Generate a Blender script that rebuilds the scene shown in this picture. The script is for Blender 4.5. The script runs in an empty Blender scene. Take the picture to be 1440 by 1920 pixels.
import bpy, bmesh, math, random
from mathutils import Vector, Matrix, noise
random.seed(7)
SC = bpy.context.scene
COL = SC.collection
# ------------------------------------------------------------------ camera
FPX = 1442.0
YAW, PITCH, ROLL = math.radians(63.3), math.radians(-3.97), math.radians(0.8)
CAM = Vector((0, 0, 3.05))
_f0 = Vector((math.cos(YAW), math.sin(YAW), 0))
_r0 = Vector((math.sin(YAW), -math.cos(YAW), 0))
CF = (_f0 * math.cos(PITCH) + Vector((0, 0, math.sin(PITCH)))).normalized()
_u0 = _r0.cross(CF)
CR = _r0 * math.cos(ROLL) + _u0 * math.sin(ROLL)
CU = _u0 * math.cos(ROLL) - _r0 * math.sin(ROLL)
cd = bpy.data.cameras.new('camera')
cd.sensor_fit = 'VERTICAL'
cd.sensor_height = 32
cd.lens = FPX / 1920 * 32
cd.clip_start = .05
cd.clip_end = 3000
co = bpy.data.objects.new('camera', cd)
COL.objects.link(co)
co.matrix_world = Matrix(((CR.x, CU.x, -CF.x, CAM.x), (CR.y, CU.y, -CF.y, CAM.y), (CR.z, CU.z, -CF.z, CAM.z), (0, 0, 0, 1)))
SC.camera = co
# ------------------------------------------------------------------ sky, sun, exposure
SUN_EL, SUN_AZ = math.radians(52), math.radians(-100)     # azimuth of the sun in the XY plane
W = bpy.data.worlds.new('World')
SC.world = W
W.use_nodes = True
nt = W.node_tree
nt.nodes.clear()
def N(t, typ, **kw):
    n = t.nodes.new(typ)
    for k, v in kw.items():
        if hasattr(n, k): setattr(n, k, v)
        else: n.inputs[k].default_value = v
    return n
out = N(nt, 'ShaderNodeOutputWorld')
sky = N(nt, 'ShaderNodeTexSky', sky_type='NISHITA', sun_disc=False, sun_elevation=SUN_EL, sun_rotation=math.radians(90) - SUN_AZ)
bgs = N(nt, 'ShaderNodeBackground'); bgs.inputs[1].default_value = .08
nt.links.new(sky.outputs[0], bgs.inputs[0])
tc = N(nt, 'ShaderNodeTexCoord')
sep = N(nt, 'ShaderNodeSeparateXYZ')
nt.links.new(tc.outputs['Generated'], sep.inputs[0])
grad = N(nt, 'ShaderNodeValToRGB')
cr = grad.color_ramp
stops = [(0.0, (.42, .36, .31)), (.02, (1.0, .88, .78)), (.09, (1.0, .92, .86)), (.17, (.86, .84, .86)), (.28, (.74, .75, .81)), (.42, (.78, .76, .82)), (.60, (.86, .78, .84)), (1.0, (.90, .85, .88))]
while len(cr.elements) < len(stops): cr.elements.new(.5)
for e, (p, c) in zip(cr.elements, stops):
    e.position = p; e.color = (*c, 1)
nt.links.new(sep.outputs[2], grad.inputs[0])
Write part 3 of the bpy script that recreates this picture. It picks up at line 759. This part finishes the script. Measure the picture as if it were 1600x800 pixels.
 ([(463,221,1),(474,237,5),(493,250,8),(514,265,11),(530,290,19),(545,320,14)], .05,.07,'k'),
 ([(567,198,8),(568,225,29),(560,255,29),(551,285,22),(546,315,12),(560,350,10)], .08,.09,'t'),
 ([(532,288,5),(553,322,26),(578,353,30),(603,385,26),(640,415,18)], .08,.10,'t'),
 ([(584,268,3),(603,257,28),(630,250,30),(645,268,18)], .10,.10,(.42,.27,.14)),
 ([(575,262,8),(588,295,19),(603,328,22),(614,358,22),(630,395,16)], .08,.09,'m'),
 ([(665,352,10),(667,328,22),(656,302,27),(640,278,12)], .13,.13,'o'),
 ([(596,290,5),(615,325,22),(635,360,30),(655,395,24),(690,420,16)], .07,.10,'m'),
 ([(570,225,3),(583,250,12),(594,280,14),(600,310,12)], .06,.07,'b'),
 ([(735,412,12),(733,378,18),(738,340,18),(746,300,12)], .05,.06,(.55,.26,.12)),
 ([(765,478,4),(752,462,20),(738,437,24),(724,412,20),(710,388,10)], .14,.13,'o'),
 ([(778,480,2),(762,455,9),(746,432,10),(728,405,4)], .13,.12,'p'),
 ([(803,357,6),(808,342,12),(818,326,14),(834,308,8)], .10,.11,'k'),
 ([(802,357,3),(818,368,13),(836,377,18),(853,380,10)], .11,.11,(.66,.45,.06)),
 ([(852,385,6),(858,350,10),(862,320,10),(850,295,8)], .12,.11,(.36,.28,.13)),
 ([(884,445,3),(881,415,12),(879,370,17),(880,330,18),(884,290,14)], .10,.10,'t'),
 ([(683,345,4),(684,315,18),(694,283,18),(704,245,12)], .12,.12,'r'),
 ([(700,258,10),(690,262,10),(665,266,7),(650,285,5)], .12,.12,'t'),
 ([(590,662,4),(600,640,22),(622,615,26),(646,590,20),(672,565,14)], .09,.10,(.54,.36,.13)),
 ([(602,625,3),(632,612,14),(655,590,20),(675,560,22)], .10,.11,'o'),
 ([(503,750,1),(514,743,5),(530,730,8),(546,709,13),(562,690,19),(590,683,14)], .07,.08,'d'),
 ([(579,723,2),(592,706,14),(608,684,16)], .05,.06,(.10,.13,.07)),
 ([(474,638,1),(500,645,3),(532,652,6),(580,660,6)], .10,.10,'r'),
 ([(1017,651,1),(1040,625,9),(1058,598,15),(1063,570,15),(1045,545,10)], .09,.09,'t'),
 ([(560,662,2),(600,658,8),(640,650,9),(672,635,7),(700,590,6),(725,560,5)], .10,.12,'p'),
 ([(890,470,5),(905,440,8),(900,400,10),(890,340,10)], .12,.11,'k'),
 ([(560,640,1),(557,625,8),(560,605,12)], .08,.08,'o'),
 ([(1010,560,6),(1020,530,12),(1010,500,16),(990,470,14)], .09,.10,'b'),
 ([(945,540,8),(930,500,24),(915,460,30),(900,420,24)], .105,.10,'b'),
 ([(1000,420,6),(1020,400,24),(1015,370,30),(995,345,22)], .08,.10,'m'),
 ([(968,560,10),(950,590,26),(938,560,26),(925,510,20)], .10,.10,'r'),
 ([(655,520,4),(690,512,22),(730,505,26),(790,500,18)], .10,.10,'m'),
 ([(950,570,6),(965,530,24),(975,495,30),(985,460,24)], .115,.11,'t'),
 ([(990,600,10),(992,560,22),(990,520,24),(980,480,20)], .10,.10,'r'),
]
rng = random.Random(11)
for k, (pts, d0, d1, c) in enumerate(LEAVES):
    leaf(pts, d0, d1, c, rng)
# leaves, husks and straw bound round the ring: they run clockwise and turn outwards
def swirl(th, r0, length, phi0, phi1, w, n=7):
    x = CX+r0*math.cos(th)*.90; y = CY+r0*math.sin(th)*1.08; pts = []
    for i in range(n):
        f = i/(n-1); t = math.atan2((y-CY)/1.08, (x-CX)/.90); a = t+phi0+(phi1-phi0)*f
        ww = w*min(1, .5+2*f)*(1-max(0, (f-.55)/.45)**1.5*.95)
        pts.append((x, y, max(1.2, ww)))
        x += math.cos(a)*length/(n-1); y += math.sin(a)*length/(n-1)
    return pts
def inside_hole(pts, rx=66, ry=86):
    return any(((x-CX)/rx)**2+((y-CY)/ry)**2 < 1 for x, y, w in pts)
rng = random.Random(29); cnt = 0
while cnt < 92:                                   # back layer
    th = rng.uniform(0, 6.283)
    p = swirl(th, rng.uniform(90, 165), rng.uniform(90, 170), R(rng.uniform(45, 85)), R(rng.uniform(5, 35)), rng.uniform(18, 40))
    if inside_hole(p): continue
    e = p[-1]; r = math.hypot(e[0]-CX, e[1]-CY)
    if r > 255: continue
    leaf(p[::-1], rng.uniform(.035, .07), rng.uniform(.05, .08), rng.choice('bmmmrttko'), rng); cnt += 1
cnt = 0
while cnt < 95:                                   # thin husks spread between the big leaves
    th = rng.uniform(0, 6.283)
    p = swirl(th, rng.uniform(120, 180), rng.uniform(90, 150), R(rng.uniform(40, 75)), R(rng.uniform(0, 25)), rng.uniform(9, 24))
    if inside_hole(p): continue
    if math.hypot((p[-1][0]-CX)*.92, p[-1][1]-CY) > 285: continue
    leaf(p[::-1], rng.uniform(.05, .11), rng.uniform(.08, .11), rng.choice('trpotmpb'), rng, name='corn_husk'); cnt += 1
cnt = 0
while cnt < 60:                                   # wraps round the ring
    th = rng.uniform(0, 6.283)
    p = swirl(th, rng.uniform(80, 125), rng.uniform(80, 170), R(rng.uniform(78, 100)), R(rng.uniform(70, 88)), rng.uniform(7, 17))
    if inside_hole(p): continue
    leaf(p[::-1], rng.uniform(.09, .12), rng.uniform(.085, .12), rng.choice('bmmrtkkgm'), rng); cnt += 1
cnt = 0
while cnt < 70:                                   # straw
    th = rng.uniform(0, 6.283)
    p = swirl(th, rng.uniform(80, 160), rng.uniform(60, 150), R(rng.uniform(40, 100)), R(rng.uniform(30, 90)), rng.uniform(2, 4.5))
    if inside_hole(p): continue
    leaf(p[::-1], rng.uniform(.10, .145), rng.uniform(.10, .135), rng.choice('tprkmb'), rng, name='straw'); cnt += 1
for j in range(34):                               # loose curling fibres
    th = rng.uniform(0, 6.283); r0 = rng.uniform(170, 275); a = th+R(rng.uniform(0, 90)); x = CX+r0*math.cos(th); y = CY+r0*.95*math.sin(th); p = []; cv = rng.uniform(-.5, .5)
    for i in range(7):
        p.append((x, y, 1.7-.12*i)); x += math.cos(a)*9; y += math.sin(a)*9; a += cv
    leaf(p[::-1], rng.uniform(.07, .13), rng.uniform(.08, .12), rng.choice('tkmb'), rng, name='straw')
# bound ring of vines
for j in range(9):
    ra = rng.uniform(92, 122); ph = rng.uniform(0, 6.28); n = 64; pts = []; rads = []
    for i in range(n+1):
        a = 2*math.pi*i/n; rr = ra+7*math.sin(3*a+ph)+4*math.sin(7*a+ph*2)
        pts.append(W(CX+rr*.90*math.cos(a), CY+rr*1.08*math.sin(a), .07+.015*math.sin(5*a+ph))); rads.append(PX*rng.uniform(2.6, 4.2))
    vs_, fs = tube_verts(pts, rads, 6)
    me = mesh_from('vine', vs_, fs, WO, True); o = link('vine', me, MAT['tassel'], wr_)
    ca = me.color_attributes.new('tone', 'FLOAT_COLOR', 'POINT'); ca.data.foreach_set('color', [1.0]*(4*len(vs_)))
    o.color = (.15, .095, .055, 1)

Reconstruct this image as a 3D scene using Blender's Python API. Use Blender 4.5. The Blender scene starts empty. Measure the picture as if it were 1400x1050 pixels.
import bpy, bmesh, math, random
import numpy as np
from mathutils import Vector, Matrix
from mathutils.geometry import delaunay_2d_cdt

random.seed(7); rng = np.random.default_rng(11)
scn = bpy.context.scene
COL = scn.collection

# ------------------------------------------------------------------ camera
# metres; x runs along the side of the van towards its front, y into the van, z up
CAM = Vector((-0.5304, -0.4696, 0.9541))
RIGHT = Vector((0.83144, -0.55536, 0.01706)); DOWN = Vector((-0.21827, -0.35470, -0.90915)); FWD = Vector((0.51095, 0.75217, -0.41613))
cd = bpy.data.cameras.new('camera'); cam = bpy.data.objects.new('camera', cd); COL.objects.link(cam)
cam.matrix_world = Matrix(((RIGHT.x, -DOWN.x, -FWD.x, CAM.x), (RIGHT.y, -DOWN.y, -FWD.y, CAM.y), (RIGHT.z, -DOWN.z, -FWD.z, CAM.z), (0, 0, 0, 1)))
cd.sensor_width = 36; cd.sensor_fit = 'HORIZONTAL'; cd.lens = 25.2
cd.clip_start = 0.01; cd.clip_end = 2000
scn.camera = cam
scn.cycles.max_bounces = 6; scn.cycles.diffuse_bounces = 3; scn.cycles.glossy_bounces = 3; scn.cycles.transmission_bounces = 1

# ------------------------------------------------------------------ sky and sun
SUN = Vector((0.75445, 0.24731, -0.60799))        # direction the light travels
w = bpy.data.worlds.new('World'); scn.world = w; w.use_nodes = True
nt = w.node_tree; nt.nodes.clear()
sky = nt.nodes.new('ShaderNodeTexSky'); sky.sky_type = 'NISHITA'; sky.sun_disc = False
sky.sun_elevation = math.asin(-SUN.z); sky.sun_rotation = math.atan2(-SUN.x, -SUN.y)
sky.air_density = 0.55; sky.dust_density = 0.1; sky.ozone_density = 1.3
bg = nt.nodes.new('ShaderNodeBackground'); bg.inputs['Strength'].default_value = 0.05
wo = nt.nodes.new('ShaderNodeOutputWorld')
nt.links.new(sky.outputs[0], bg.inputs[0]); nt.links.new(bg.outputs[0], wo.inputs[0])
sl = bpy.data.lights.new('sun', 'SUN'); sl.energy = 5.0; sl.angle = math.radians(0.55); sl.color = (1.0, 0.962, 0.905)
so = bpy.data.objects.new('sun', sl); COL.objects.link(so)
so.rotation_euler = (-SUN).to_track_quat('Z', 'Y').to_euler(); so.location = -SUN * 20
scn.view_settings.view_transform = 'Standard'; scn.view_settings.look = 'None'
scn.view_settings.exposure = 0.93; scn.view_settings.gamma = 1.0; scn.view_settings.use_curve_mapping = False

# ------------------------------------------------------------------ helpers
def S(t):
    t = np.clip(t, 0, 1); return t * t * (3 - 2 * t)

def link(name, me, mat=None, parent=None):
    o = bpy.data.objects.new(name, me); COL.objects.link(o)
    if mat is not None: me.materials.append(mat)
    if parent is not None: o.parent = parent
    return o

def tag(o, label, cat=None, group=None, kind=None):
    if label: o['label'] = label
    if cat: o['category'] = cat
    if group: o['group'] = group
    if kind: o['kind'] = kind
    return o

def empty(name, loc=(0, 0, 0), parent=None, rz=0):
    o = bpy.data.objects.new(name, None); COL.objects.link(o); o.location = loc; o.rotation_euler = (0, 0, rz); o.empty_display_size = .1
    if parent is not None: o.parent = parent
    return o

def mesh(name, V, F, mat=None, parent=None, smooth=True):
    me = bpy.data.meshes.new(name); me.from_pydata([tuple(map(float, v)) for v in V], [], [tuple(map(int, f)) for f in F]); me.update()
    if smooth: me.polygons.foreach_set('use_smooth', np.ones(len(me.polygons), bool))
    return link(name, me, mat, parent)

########

- The problem
Reproduce exactly the lines from the line with "Reconstruct this image" to the line with "COL = scn.collection", both end lines included.

- Solved problem
Reconstruct this image as a 3D scene using Blender's Python API. Use Blender 4.5. The Blender scene starts empty. Measure the picture as if it were 1400x1050 pixels.
import bpy, bmesh, math, random
import numpy as np
from mathutils import Vector, Matrix
from mathutils.geometry import delaunay_2d_cdt

random.seed(7); rng = np.random.default_rng(11)
scn = bpy.context.scene
COL = scn.collection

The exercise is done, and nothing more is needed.